Nitrogen input from river runoff is a major cause of eutrophication in estuaries and coastal waters. This is a serious problem that is widely expected to intensify as climate change strengthens the hydrological cycle. To address the current lack of adequate analysis, Sinha et al. present estimates of riverine nitrogen loading for the continental United States, based on projections of precipitation derived from climate models (see the Perspective by Seitzinger and Phillips). Anticipated changes in precipitation patterns are forecast to cause large and robust increases in nitrogen fluxes by the end of the century.

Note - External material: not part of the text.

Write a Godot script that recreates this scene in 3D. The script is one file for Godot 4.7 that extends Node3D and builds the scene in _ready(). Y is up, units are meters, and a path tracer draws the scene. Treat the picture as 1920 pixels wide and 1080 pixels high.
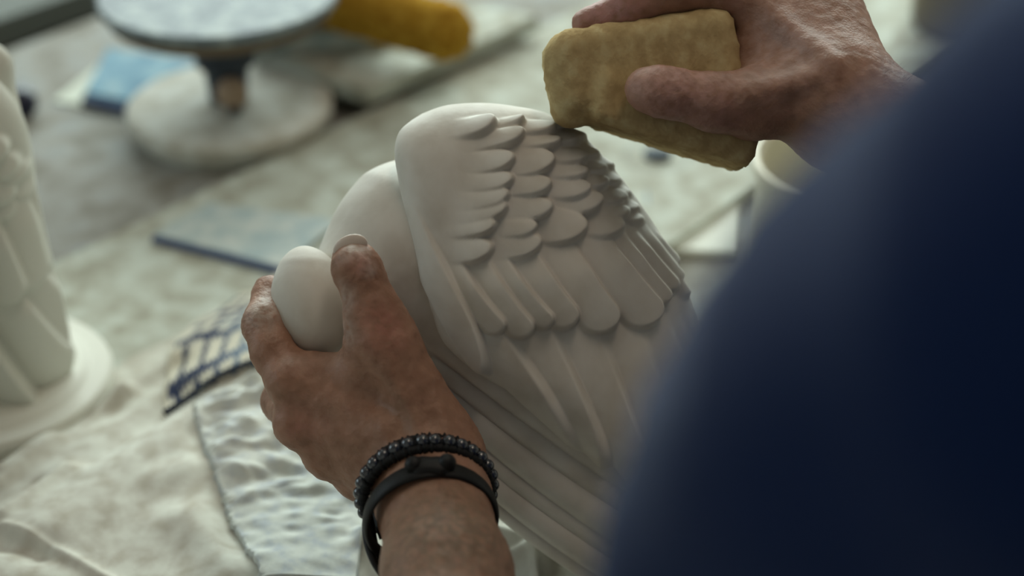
extends Node3D

const TOP := 0.75          # height of the work table
const PX := 0.0002776      # one unit of the figurine plans, in metres
var M := {}
var TU := Vector3(0.64, 0, -0.77).normalized()   # along the table
var TN := Vector3(0.77, 0, 0.64).normalized()    # across the table, towards the craftsman


func _ready():
	var cam := Camera3D.new()
	cam.name = "camera"
	var lens := CameraAttributesPhysical.new()
	lens.frustum_focal_length = 68.05
	lens.exposure_aperture = 3.8
	lens.frustum_focus_distance = 0.81
	lens.frustum_near = 0.02
	lens.frustum_far = 60.0
	cam.attributes = lens
	cam.fov = 20.0
	cam.near = 0.02
	cam.position = Vector3(0, 1.40, 0)
	cam.rotation_degrees = Vector3(-32, 0, 0)
	add_child(cam)
	cam.current = true

	var we := WorldEnvironment.new()
	we.name = "world_environment"
	var env := Environment.new()
	env.background_mode = Environment.BG_COLOR
	env.background_color = Color(0.78, 0.86, 0.90)
	env.background_energy_multiplier = 1.0
	env.tonemap_mode = Environment.TONE_MAPPER_LINEAR
	env.tonemap_exposure = 1.52
	env.sdfgi_enabled = true
	env.ssao_enabled = true
	env.ssil_enabled = true
	we.environment = env
	add_child(we)

	area("unseen_window_daylight", Vector3(0.1, 2.05, -3.62), Vector3(0.1, 0.85, -0.9), Vector2(3.2, 1.5), Color(0.94, 1.0, 0.97), 9.0)  # unseen far window, placed to light bird and table from behind
	area("unseen_side_window_daylight", Vector3(-2.9, 1.95, -1.2), Vector3(0, 0.9, -0.9), Vector2(1.6, 1.3), Color(0.9, 0.98, 1.0), 0.7)  # unseen window out of view, lights the left side of hand and bird

	area("added_fill_light", Vector3(0.4, 2.93, -0.85), Vector3(0.3, 0.9, -0.85), Vector2(1.2, 0.3), Color(1.0, 0.91, 0.83), 0.40)  # warm fill light added overhead for bird and hands

	materials()
	room()
	table()
	banding_wheel()
	bench_things()
	standing_figurine()
	held_figurine()
	person()
	bracelets()
	held_sponge()
	cloths()


func area(called: String, at: Vector3, to: Vector3, size: Vector2, c: Color, e: float):
	var l := AreaLight3D.new()
	l.name = called
	l.area_size = size
	l.light_color = c
	l.light_energy = e
	l.set("area_range", 14.0)
	l.shadow_enabled = true
	add_child(l)
	l.look_at_from_position(at, to)


# ---------------------------------------------------------------- naming

func tag(o: Node3D, label: String, category: String, group := "", kind := ""):
	o.set_meta("label", label)
	o.set_meta("category", category)
	if group: o.set_meta("group", group)
	if kind: o.set_meta("kind", kind)
	return o


func thing(called: String, label: String, category: String, at := Vector3.ZERO, group := "") -> Node3D:
	var o := Node3D.new()
	o.name = called
	o.position = at
	add_child(o, true)
	return tag(o, label, category, group)


func part(called: String, mesh: Mesh, mat: Material, parent: Node = null) -> MeshInstance3D:
	var o := MeshInstance3D.new()
	o.name = called
	o.mesh = mesh
	o.material_override = mat
	(parent if parent else self).add_child(o, true)
	return o


func struct(called: String, mesh: Mesh, mat: Material) -> MeshInstance3D:
	var o := part(called, mesh, mat)
	o.set_meta("kind", "structure")
	return o


# ---------------------------------------------------------------- materials

func noise(freq: float, oct := 4, type := FastNoiseLite.TYPE_SIMPLEX_SMOOTH, sd := 1) -> FastNoiseLite:
	var n := FastNoiseLite.new()
	n.noise_type = type
	n.frequency = freq
	n.fractal_octaves = oct
	n.seed = sd
	return n


func ntex(n: FastNoiseLite, size := 512, cols = null, offs = null) -> NoiseTexture2D:
	var t := NoiseTexture2D.new()
	t.width = size
	t.height = size
	t.seamless = true
	t.noise = n
	if cols:
		var g := Gradient.new()
		g.offsets = PackedFloat32Array(offs)
		g.colors = PackedColorArray(cols)
		t.color_ramp = g
	return t


func mat(called: String, c: Color, rough := 0.8, spec := 0.4) -> StandardMaterial3D:
	var m := StandardMaterial3D.new()
	m.resource_name = called
	m.albedo_color = c
	m.roughness = rough
	m.metallic_specular = spec
	m.cull_mode = BaseMaterial3D.CULL_DISABLED
	M[called] = m
	return m


func tri(m: StandardMaterial3D, per_metre: float, world := true):
	m.uv1_triplanar = true
	m.uv1_world_triplanar = world
	m.uv1_scale = Vector3.ONE * per_metre
	m.uv1_triplanar_sharpness = 4.0


func bump(m: StandardMaterial3D, t: Texture2D, cm: float):
	m.heightmap_enabled = true
	m.heightmap_texture = t
	m.heightmap_scale = cm


func materials():
	var m := mat("clay", Color(1, 1, 1), 0.62, 0.35)
	m.albedo_texture = ntex(noise(0.012, 4), 512, [Color(0.79, 0.77, 0.73), Color(0.83, 0.815, 0.78), Color(0.85, 0.84, 0.81)], [0.2, 0.5, 0.8])
	tri(m, 5.0)
	bump(m, ntex(noise(0.05, 3, FastNoiseLite.TYPE_SIMPLEX_SMOOTH, 3), 512), 0.012)
	m = mat("clay_pale", Color(0.83, 0.83, 0.79), 0.55, 0.4)
	m = mat("plaster", Color(0.86, 0.87, 0.84), 0.8, 0.3)
	m = mat("table_wood", Color(1, 1, 1), 0.7, 0.3)
	m.albedo_texture = ntex(noise(0.007, 5, FastNoiseLite.TYPE_SIMPLEX_SMOOTH, 8), 1024, [Color(0.46, 0.44, 0.40), Color(0.53, 0.52, 0.49), Color(0.58, 0.58, 0.56), Color(0.53, 0.55, 0.56)], [0.15, 0.42, 0.62, 0.9])
	tri(m, 2.2)
	m = mat("board_wood", Color(1, 1, 1), 0.75, 0.3)
	m.albedo_texture = ntex(noise(0.01, 5, FastNoiseLite.TYPE_SIMPLEX_SMOOTH, 21), 1024, [Color(0.58, 0.57, 0.51), Color(0.66, 0.66, 0.61), Color(0.73, 0.75, 0.71)], [0.12, 0.42, 0.75])
	tri(m, 2.6)
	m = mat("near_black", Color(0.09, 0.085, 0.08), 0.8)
	m = mat("wheel_metal", Color(1, 1, 1), 0.55, 0.5)
	m.albedo_texture = ntex(noise(0.012, 4, FastNoiseLite.TYPE_SIMPLEX_SMOOTH, 31), 512, [Color(0.28, 0.33, 0.37), Color(0.40, 0.45, 0.47), Color(0.54, 0.58, 0.58)], [0.25, 0.5, 0.75])
	tri(m, 5.0)
	m = mat("wheel_plaster", Color(1, 1, 1), 0.8)
	m.albedo_texture = ntex(noise(0.012, 4, FastNoiseLite.TYPE_SIMPLEX_SMOOTH, 33), 512, [Color(0.70, 0.68, 0.63), Color(0.76, 0.75, 0.71), Color(0.79, 0.79, 0.76)], [0.2, 0.45, 0.7])
	tri(m, 5.0)
	mat("rust_wood", Color(0.42, 0.36, 0.29), 0.8)
	mat("wheel_dark", Color(0.17, 0.2, 0.24), 0.5)
	mat("pink_clay", Color(0.62, 0.53, 0.45), 0.8)
	m = mat("blue_paper", Color(1, 1, 1), 0.8)
	m.albedo_texture = ntex(noise(0.012, 3, FastNoiseLite.TYPE_SIMPLEX_SMOOTH, 41), 256, [Color(0.40, 0.54, 0.62), Color(0.47, 0.61, 0.68), Color(0.62, 0.70, 0.72)], [0.2, 0.55, 0.9])
	tri(m, 6.0)
	mat("white_paper", Color(0.8, 0.82, 0.77), 0.9)
	mat("navy_edge", Color(0.24, 0.29, 0.42), 0.7)
	mat("navy_dark", Color(0.07, 0.08, 0.2), 0.4, 0.5)
	m = mat("slate_blue", Color(1, 1, 1), 0.7)
	m.albedo_texture = ntex(noise(0.01, 4, FastNoiseLite.TYPE_SIMPLEX_SMOOTH, 44), 512, [Color(0.62, 0.68, 0.69), Color(0.69, 0.73, 0.72), Color(0.75, 0.77, 0.75)], [0.2, 0.5, 0.8])
	tri(m, 6.0)
	m = mat("yellow_sponge", Color(1, 1, 1), 0.95, 0.1)
	var cell := noise(0.06, 2, FastNoiseLite.TYPE_CELLULAR, 51)
	m.albedo_texture = ntex(noise(0.02, 4, FastNoiseLite.TYPE_SIMPLEX_SMOOTH, 50), 512, [Color(0.56, 0.40, 0.13), Color(0.67, 0.51, 0.18), Color(0.74, 0.60, 0.26)], [0.2, 0.5, 0.8])
	tri(m, 8.0)
	bump(m, ntex(cell, 512), 0.06)
	m = mat("tan_sponge", Color(1, 1, 1), 0.95, 0.1)
	m.albedo_texture = ntex(noise(0.018, 5, FastNoiseLite.TYPE_SIMPLEX_SMOOTH, 53), 512, [Color(0.66, 0.57, 0.41), Color(0.72, 0.63, 0.46), Color(0.77, 0.70, 0.53)], [0.2, 0.5, 0.8])
	tri(m, 9.0)
	bump(m, ntex(noise(0.09, 2, FastNoiseLite.TYPE_CELLULAR, 54), 512), 0.025)
	m = mat("skin", Color(1, 1, 1), 0.55, 0.45)
	m.vertex_color_use_as_albedo = true
	m.albedo_texture = ntex(noise(0.02, 5, FastNoiseLite.TYPE_SIMPLEX_SMOOTH, 61), 512, [Color(0.88, 0.86, 0.84), Color(0.95, 0.95, 0.95), Color(1.0, 1.0, 1.0)], [0.15, 0.5, 0.8])
	tri(m, 9.0)
	bump(m, ntex(noise(0.07, 4, FastNoiseLite.TYPE_CELLULAR, 62), 1024), 0.02)
	m.subsurf_scatter_enabled = true
	m.subsurf_scatter_strength = 0.08
	mat("nail", Color(0.80, 0.74, 0.69), 0.4, 0.5)
	m = mat("shirt", Color(0.06, 0.125, 0.265), 0.95, 0.15)
	m.rim_enabled = true
	m.rim = 0.6
	m.rim_tint = 0.4
	mat("trousers", Color(0.12, 0.13, 0.16), 0.95, 0.2)
	mat("hair", Color(0.30, 0.26, 0.22), 0.6)
	mat("black_cord", Color(0.035, 0.035, 0.042), 0.75, 0.4)
	mat("black_leather", Color(0.03, 0.032, 0.04), 0.55, 0.4)
	mat("bead", Color(0.16, 0.18, 0.22), 0.12, 0.9)
	m = mat("linen", Color(1, 1, 1), 0.95, 0.15)
	m.albedo_texture = ntex(noise(0.009, 5, FastNoiseLite.TYPE_SIMPLEX_SMOOTH, 71), 1024, [Color(0.70, 0.68, 0.63), Color(0.76, 0.75, 0.71), Color(0.81, 0.81, 0.77)], [0.15, 0.45, 0.75])
	tri(m, 5.0)
	bump(m, ntex(noise(0.14, 2, FastNoiseLite.TYPE_VALUE_CUBIC, 72), 1024), 0.006)
	m = mat("washed_linen", Color(1, 1, 1), 0.95, 0.15)
	m.albedo_texture = ntex(noise(0.012, 4, FastNoiseLite.TYPE_SIMPLEX_SMOOTH, 73), 1024, [Color(0.74, 0.76, 0.77), Color(0.80, 0.81, 0.79), Color(0.84, 0.85, 0.82)], [0.2, 0.5, 0.8])
	tri(m, 6.0)
	bump(m, ntex(noise(0.14, 2, FastNoiseLite.TYPE_VALUE_CUBIC, 72), 1024), 0.006)
	mat("tub_plastic", Color(0.86, 0.84, 0.76), 0.45, 0.5)
	mat("jar_beige", Color(0.45, 0.41, 0.34), 0.7)
	m = mat("wall_paint", Color(0.74, 0.71, 0.68), 0.9, 0.2)
	m = mat("floor_concrete", Color(0.12, 0.12, 0.115), 0.9, 0.2)
	m = mat("glass", Color(0.95, 1, 1, 0.06), 0.02)
	m.transparency = BaseMaterial3D.TRANSPARENCY_ALPHA
	mat("frame_paint", Color(0.8, 0.8, 0.78), 0.6)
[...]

Science, this issue p. 405; see also p. 350

Abstract

Eutrophication, or excessive nutrient enrichment, threatens water resources across the globe. We show that climate change–induced precipitation changes alone will substantially increase (19 ± 14%) riverine total nitrogen loading within the continental United States by the end of the century for the “business-as-usual” scenario. The impacts, driven by projected increases in both total and extreme precipitation, will be especially strong for the Northeast and the corn belt of the United States. Offsetting this increase would require a 33 ± 24% reduction in nitrogen inputs, representing a massive management challenge. Globally, changes in precipitation are especially likely to also exacerbate eutrophication in India, China, and Southeast Asia. It is therefore imperative that water quality management strategies account for the impact of projected future changes in precipitation on nitrogen loading.